There are a few ways to take out your first mortgage with no deposit, or a smaller deposit than would typically be needed, such as:
Joint borrower, sole proprietor mortgages (JBSP)
This is where you add applicants to the mortgage affordability assessment, but they don't appear on the property deeds. This would usually be a parent or relative, and is used to aid affordability more broadly, not necessarily to replace your deposit.
For example, if your income doesn't quite cover the repayments on the mortgage for a suitable home, the joint borrower agrees to cover any shortfalls for a set period of time.
Gifted deposits
If you're lucky enough to have someone willing to gift you a deposit, most lenders will accept this, so long as the gifter is willing to sign a waiver confirming they won't require repayment. There are some tax implications for both the gifter and applicant to consider, so be sure to take relevant tax planning advice before choosing this option.

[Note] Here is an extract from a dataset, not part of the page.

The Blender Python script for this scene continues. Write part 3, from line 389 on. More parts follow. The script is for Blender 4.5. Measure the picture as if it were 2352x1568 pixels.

If you don't have the option of using a guarantor, there are some home ownership schemes designed to make it easier to get onto the property ladder, but you'll generally need a small deposit for all of them. Here are a few examples:
Help to Buy Equity Loan scheme
Only available in Wales, the help to buy equity loan scheme provides a government loan of up to 20% of the property value. You add this to a minimum of 5% deposit, giving you a 25% deposit in total.
This lowers the LTV (Loan to value) of your borrowing, making it easier to qualify for and usually giving you access to better interest rates.
The shared ownership scheme
This scheme allows prospective buyers to purchase a share of a property, so that they need a much smaller deposit.
You pay rent on the remaining share to a housing association. Then, you can increase your share in the property gradually over time through staircasing, as and when you can afford to. This is available for first-time buyers and those not able to afford a suitable home with a traditional mortgage.